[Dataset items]
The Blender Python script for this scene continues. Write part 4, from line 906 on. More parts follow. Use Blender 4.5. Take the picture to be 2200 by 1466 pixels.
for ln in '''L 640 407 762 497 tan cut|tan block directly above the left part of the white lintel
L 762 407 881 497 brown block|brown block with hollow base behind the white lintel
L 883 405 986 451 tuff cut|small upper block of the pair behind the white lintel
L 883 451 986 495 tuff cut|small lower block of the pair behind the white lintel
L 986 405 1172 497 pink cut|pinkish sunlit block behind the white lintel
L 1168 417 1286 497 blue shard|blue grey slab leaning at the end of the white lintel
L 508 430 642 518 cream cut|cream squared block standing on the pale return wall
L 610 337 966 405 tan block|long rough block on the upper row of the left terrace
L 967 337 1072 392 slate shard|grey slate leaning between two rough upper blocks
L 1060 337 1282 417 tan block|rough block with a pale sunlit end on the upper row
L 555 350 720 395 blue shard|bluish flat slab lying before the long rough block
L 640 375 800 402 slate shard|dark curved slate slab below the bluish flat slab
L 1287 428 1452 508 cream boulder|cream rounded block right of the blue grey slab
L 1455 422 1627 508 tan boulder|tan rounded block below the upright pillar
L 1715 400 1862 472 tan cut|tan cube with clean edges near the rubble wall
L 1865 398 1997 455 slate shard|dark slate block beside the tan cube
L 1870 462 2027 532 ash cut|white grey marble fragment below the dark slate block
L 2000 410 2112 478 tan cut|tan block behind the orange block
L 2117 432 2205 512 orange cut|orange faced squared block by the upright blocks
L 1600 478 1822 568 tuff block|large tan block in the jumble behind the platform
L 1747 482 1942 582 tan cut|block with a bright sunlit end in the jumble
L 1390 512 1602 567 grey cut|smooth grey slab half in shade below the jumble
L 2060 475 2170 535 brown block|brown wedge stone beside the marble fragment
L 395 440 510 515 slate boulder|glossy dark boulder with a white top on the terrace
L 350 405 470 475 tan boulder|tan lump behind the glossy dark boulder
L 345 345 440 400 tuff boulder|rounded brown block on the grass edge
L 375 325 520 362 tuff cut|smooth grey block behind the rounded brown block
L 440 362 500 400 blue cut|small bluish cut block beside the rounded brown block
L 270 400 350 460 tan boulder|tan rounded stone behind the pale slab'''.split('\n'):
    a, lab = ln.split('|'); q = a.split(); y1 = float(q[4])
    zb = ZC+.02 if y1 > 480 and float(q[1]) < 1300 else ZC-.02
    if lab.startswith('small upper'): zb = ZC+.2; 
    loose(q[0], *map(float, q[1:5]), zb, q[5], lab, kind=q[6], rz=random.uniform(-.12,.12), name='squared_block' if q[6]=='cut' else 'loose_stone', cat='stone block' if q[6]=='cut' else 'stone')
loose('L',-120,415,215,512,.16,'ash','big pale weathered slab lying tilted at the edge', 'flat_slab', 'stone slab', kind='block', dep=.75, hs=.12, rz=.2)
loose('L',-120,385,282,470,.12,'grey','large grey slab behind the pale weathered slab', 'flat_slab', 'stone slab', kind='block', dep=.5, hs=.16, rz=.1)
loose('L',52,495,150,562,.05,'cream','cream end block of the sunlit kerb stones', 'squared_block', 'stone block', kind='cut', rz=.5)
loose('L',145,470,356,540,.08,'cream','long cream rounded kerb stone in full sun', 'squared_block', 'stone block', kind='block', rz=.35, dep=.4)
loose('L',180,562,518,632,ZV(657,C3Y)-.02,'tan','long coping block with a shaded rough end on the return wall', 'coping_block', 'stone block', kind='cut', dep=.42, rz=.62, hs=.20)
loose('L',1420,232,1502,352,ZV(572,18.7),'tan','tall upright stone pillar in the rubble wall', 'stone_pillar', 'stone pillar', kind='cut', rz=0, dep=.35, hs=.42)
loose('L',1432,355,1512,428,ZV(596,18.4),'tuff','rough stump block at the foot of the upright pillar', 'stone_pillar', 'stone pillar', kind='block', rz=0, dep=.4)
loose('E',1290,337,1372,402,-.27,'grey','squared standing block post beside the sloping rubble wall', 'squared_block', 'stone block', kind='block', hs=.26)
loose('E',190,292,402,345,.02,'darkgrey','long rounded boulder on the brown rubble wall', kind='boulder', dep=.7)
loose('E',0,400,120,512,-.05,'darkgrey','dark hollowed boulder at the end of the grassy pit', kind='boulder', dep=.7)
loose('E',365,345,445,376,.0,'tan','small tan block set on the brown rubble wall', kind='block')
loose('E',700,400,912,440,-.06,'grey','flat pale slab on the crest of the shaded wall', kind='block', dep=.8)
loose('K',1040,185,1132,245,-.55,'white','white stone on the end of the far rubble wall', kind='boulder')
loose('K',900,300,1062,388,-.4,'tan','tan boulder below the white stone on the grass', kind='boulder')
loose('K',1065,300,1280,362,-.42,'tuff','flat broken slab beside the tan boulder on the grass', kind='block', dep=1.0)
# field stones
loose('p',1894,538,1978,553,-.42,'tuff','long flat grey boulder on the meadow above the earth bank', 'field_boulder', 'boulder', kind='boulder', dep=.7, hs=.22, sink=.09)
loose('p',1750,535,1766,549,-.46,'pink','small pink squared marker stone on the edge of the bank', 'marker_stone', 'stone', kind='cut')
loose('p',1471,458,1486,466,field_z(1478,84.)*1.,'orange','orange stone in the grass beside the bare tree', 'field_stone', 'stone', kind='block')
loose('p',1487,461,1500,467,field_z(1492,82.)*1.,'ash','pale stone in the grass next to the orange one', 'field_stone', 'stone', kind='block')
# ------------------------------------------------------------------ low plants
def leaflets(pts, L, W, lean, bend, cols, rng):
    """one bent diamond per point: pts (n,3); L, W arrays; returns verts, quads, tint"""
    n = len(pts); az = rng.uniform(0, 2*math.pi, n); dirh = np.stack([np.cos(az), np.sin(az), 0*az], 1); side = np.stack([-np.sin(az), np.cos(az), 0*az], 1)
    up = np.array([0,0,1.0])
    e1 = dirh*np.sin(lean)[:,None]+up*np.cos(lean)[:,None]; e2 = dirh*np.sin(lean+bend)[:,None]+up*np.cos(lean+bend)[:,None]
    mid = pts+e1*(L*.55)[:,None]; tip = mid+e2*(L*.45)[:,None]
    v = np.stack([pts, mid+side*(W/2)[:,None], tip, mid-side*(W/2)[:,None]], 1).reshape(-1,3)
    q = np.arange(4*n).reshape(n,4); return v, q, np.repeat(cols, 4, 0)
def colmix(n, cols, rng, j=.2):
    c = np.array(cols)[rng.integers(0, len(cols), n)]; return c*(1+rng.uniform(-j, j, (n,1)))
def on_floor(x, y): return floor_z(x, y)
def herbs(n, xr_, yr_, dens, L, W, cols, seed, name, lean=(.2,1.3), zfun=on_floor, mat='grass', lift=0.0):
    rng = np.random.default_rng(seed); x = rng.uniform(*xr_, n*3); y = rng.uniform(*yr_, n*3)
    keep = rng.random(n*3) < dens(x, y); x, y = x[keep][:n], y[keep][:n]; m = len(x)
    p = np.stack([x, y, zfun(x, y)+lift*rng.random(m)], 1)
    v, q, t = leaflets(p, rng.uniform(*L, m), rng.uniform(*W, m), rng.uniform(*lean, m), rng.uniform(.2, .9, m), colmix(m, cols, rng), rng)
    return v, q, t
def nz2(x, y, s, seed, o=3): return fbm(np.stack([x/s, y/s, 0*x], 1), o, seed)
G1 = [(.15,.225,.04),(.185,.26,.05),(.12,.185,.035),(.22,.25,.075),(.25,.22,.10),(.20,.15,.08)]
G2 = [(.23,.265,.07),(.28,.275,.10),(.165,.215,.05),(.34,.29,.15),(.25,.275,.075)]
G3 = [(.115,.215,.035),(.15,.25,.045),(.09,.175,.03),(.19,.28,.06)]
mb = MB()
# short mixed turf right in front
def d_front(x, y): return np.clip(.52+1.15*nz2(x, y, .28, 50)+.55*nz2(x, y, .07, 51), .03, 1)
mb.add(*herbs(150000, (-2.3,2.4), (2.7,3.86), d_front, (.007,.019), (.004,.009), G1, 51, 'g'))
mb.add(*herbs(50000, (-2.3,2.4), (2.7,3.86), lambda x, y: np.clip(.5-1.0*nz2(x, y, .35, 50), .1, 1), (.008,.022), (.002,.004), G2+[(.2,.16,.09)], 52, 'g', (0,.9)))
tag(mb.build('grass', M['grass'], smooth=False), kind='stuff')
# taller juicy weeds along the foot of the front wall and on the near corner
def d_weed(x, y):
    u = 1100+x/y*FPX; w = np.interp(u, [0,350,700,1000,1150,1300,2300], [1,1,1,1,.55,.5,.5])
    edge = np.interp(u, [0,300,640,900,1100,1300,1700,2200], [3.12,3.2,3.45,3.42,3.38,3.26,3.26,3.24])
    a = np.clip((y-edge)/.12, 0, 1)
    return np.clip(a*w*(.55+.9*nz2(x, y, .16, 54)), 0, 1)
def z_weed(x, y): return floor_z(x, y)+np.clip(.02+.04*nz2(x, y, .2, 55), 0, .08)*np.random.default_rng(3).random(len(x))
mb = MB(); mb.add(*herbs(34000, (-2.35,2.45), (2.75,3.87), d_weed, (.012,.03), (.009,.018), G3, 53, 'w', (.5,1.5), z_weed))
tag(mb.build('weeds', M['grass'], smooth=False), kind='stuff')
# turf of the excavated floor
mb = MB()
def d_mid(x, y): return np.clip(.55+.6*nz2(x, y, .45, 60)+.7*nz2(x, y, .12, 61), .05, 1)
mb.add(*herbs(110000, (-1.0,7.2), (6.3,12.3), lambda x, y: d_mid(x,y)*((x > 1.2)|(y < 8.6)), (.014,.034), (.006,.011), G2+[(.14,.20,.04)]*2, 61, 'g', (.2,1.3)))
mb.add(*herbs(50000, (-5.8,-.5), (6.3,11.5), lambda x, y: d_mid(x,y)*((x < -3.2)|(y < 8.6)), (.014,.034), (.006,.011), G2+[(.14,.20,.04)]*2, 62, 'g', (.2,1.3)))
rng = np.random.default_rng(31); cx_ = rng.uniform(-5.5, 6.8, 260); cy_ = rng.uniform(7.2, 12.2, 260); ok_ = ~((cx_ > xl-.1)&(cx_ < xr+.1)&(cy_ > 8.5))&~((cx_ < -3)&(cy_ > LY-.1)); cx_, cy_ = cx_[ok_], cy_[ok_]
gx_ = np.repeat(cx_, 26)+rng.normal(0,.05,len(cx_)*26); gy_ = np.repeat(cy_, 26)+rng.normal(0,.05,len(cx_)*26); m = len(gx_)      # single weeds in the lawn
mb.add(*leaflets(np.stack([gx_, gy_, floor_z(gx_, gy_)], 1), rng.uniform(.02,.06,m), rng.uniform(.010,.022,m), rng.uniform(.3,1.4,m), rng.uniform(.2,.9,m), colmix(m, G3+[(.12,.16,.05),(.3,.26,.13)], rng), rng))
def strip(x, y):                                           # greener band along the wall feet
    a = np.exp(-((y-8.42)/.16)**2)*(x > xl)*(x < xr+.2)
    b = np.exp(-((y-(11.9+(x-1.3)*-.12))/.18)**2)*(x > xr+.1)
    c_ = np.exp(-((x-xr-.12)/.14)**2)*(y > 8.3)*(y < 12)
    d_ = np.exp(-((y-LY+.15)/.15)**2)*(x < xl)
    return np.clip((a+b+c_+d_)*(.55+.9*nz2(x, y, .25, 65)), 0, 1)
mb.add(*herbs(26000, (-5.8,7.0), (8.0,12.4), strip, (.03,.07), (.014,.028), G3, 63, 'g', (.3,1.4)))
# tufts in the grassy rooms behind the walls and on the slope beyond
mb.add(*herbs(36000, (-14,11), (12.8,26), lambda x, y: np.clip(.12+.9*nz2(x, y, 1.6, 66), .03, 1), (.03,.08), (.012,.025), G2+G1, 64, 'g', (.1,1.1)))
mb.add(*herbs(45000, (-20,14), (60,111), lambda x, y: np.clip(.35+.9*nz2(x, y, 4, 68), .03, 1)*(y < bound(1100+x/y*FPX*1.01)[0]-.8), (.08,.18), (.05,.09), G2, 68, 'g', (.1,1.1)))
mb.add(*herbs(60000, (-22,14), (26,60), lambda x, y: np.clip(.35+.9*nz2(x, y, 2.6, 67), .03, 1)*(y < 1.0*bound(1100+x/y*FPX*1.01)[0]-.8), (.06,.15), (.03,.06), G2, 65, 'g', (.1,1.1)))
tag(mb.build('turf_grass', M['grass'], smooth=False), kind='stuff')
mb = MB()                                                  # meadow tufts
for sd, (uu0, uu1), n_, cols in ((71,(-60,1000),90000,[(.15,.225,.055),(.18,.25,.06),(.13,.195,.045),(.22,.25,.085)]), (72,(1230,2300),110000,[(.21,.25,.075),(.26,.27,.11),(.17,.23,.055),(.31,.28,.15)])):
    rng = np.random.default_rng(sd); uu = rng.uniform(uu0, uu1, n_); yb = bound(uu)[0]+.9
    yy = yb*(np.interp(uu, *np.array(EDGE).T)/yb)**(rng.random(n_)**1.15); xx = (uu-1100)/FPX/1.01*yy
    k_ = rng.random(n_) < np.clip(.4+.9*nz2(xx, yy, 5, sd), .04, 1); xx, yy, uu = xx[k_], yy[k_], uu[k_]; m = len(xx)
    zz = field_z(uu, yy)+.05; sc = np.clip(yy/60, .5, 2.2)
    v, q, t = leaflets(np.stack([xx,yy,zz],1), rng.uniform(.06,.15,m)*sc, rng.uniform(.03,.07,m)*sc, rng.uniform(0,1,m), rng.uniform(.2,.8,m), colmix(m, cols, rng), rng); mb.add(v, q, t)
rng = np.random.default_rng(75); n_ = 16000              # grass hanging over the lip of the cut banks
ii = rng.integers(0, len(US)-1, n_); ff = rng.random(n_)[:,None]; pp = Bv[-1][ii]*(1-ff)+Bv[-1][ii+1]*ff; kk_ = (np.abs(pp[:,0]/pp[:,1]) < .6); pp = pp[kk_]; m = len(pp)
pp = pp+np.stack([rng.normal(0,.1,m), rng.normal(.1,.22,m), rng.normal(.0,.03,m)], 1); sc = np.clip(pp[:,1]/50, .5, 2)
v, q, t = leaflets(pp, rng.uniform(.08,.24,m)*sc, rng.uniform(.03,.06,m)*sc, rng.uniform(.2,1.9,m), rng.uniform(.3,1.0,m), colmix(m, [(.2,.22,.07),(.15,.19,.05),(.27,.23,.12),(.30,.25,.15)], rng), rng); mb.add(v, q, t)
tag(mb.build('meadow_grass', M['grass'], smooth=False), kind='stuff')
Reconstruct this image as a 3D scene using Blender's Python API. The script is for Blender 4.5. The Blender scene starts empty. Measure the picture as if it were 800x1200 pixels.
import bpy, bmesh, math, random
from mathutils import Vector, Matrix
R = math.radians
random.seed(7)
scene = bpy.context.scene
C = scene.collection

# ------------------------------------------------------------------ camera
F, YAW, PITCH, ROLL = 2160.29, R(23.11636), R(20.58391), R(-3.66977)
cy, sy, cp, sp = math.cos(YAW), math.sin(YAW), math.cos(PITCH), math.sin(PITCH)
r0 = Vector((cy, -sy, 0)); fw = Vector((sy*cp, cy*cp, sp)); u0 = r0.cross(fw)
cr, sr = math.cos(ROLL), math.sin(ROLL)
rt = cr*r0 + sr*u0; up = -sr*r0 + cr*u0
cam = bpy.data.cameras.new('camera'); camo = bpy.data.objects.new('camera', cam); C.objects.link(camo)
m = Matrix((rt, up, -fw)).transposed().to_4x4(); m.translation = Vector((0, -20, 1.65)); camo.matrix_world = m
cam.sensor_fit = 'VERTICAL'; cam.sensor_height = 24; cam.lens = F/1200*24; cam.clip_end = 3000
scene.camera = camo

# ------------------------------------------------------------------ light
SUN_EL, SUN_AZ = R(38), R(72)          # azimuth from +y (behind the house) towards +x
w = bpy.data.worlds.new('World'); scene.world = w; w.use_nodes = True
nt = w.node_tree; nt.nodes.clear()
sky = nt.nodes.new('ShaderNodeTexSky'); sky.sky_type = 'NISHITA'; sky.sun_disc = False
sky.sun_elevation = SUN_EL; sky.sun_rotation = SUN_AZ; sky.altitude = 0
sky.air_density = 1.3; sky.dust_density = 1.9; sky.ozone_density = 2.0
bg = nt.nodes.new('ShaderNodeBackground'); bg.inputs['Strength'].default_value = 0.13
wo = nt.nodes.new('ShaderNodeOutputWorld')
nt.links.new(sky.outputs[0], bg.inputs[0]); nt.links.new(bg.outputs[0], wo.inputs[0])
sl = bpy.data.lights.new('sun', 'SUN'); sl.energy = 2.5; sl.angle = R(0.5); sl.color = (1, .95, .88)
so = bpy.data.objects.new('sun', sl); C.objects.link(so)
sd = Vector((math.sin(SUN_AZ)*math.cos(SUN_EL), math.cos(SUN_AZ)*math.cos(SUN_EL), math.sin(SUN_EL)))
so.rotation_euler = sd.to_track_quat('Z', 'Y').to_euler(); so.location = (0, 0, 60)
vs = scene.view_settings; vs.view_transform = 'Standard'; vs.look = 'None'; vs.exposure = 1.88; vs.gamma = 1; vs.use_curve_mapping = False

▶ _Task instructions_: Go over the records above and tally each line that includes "from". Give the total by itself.

▶ _Result_: 3